Student and Instructor Resources. Scheduled to be migrated to Blackboard FA23. (per Ann Dean)

Course Outcomes 2022

College Writing I
Course Purpose and Objectives:
In College Writing I, we study and practice academic writing that will prepare students for their future writing lives. 

  • Students will extend and develop their rhetorical knowledge, and apply that knowledge through regular informal and formal writing. 

  • Students will generate writing that aims to respond, explain, analyze, critique, interpret, and synthesize. At least one major project is an academic paper that synthesizes multiple sources provided by the instructor. 
  • Students will learn to engage audiences for a variety of purposes in a range of contexts and to explain their writing choices in relation to their understanding of their audience and purpose.
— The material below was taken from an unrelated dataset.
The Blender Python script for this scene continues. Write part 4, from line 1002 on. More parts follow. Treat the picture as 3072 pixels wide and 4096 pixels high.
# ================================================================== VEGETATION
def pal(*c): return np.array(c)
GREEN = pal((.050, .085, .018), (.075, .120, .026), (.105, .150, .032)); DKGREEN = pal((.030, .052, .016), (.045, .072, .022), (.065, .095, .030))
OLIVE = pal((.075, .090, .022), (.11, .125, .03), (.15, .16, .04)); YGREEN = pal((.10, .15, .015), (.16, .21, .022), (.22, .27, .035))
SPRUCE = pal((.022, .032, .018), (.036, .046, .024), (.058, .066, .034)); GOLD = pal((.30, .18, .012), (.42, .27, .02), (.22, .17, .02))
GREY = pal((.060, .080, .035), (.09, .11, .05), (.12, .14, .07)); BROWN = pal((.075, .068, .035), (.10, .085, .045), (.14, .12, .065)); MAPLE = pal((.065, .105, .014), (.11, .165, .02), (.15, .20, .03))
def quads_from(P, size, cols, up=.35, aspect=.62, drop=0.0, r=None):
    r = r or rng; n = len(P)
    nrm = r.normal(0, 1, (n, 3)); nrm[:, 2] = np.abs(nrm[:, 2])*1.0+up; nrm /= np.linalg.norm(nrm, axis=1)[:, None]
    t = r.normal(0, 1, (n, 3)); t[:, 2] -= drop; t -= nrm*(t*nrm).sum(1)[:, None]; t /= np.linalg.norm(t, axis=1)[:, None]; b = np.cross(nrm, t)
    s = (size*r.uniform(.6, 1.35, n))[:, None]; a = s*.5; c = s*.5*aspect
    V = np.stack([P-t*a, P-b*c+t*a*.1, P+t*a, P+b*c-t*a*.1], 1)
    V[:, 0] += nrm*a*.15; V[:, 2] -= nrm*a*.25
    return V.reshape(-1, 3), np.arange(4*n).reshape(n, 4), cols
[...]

Approaching writing as a process of pre-writing, drafting, revising, editing, and proofreading, students will enhance the clarity and expression of their ideas, and the depth of their analysis.
Students will exit with an awareness of their strengths and weaknesses as writers; successful completion of this course will prepare students for the research writing they will begin to practice in CWII. 
All students completing College Writing I will produce three to four major academic writing projects during the semester, working toward the following learning outcomes:

  • Use accurate vocabulary to discuss rhetorical strategies, the writing process, and the features of academic writing
  • Compose purposeful, well-organized pieces that pursue complex theses in sophisticated ways
  • Choose rhetorical strategies appropriate to purpose and audience
  • Use the writing process, including feedback from others, to build substantial content
  • Demonstrate awareness of diction, grammar, mechanics, and style in relation to audience and purpose
  • Practice academic integrity and demonstrate understanding of the relation between integrity and citation practice
  • Read, incorporate, and cite both primary and secondary sources provided by the instructor
  • Use quantitative evidence 
  • Practice and use a citation style appropriate for their major (MLA, APA, or Chicago).

College Writing II
Course Purpose and Objectives:
In College Writing II, we study and practice academic research writing that will prepare students for their future writing lives. 
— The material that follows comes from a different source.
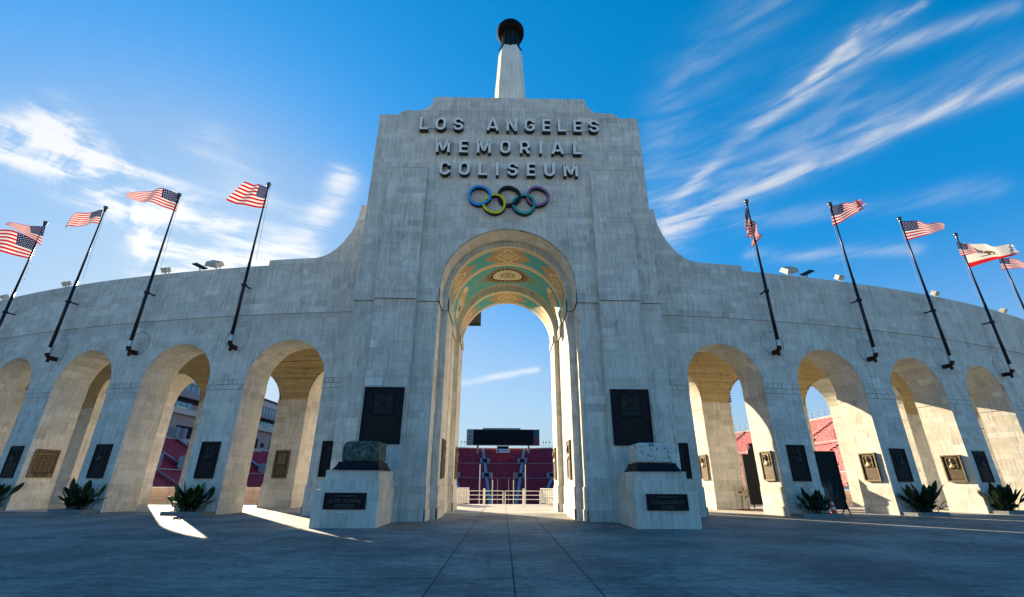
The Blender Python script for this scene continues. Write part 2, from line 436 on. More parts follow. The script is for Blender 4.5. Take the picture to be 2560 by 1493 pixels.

  • Students will apply their rhetorical knowledge in the context of academic research through regular informal and formal writing. 
  • Students will generate and pursue complex theses through purpose-driven, process-based writing that engages audiences and integrates research, including peer-reviewed academic sources. 
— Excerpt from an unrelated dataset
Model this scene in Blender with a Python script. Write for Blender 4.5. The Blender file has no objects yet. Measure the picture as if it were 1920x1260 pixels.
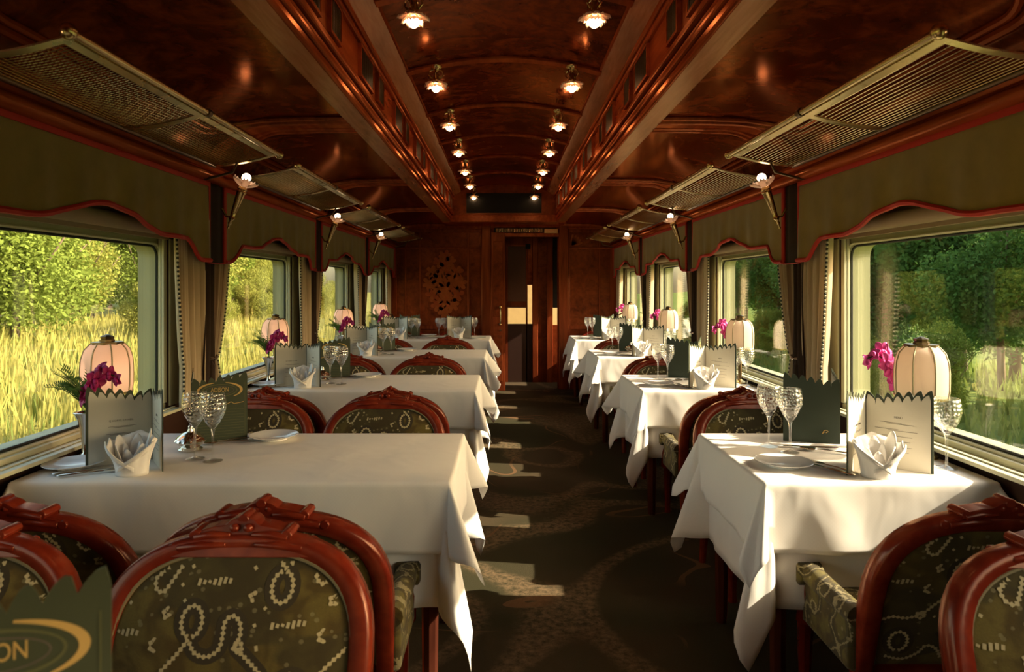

In this workshop course, writers will develop effective research habits and become familiar with the practices of academic research writing. Students will exit with an awareness of their strengths and weaknesses as writers and researchers; successful completion of this course will prepare students to meet the writing challenges they will encounter throughout their academic careers and beyond.
Students completing College Writing II will produce three to four researched academic writing projects during the course of the semester, working toward the following learning outcomes:

  • Generate research topics, ideas, questions, and problems
  • Locate, evaluate, and analyze primary and secondary sources of information. Use and demonstrate understanding of internet searching, misinformation, UMass Lowell’s databases, search terms, authors, abstracts, and journals
  • Use the writing process, including feedback from others, to compose substantive researched writing 
  • Integrate and synthesize their own thoughts meaningfully with the words and ideas of others while foregrounding their position in the academic conversation
  • Recognize different citation styles, based on discipline, and employ appropriate systems of documentation accurately
  • Practice academic integrity.   Explain the relationship between source use, citation practice, and academic practices of integrity.